October 10, 2010
The wonder of open source software
If you aren’t a geek, you probably don’t know there’s a world of software out there written by voluntary communities of programmers. The open source software often works better with fewer problems than the software designed and programmed by paid programmers. Part of this has to do with the collective mentality of the open source programming communities. They work together without mandate to achieve perfection, a labor of love versus a labor for pay.
Companies like Microsoft produce their product aimed at the non-geeky mainstream consumer, but there’s a whole world of people out there who use an open source operating system (Linux), and many many more who, though using a Microsoft operating system, eschew the majority of Microsoft’s other products.

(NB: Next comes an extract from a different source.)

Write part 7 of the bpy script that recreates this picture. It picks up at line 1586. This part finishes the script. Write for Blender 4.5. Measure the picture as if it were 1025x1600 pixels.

They opt instead for open source software like Open Office and Mozilla Thunderbird. I tell you this as an introduction to a piece of open source software I used this morning to change the partitions on my hard drive.
On my desktop computer I’ve been using the same system hard drive for quite a few years. Just so you don’t think I’m trying to run everything off this little 36 gig drive, I also have a second newer and much larger drive on which I store my personal stuff and things I download from the net.
I had originally partitioned my 36 gig drive into a 17+gig partition for my windows system and the remainder in a partition for my client files. For years that worked great but I’ve been adding a lot of extra programming lately, things to help me manipulate and manage my growing digital library. As a result, I ran out of room on my system drive and began installing some of the extra programs on my personal drive space. Ack! If I didn’t reorganize so I could keep all my little boxes tidy, I was going to go nuts.
If you’re marginally geeky you know that repartitioning usually means you have to reinstall everything. Not so! After a few unsuccessful endeavors using commercial software, enter GParted.
I bought my laptop used about 2 years ago. Laptops usually come with a single drive with a single partition in which the user is supposed to stick everything. I don’t use my laptop much, but I hate the single big drive. I like having my stuff divided according to type/use. I want my email on a separate drive/partition. Same for my personal stuff and downloaded files. I definitely want my client files on a separate drive. On my desktop computer, that equals more than one drive and four or five partitions depending on how anal I choose to be. While I don’t want that many partitions on the laptop, it’s definitely my ideal for my desktop. I know I’m organizationally anal, but I find multiple partitions/drives less confusing. I think there’s nothing worse than slogging through one big drive trying to find a single file or image.
Knowing I didn’t want to lose all my laptop stuff in my efforts to improve organization, I started looking for software that would let me repartition without losing everything. I found GParted Live, an open source program that allows changing partition size without losing the data therein. Wahoo!
This morning, using GParted, I moved my client files (second partition on system disk) to space on a second drive, deleted the partition and increased the size of my system partition to the full size of the drive without losing one byte of data or programming. It took much less time than composing this post. How brilliant is that?
Are you ready for a comparison between open source and commercial software?
When I first started this process on my desktop I thought I would clone my system partition onto a second drive and switch to that drive as my system drive. I downloaded *free* HDClone from Miray only to discover HDClone Free would only do slow like to like cloning. I bought HDClone Basic so I could clone the system partition to the drive. This whole process proved to be a waste of time and money. The company says it can/will clone, but the result proved not to be bootable. Given the dismal performance so far and the “hold hostage” mentality of the programers, this was $23+ down the drain. I would waste no more money “upgrading” in the hopes the software would fulfill my very basic needs.
In comparison, GParted performed flawlessly. I did more in less time with no $ expended using this open source software. Miray’s software came with zero integrated help and each added feature you wanted to use cost extra (price difference between free, basic, standard, professional, enterprise). In comparison, GDParted has copious help available and did everything it claimed just as seamlessly as advertised. Go open source!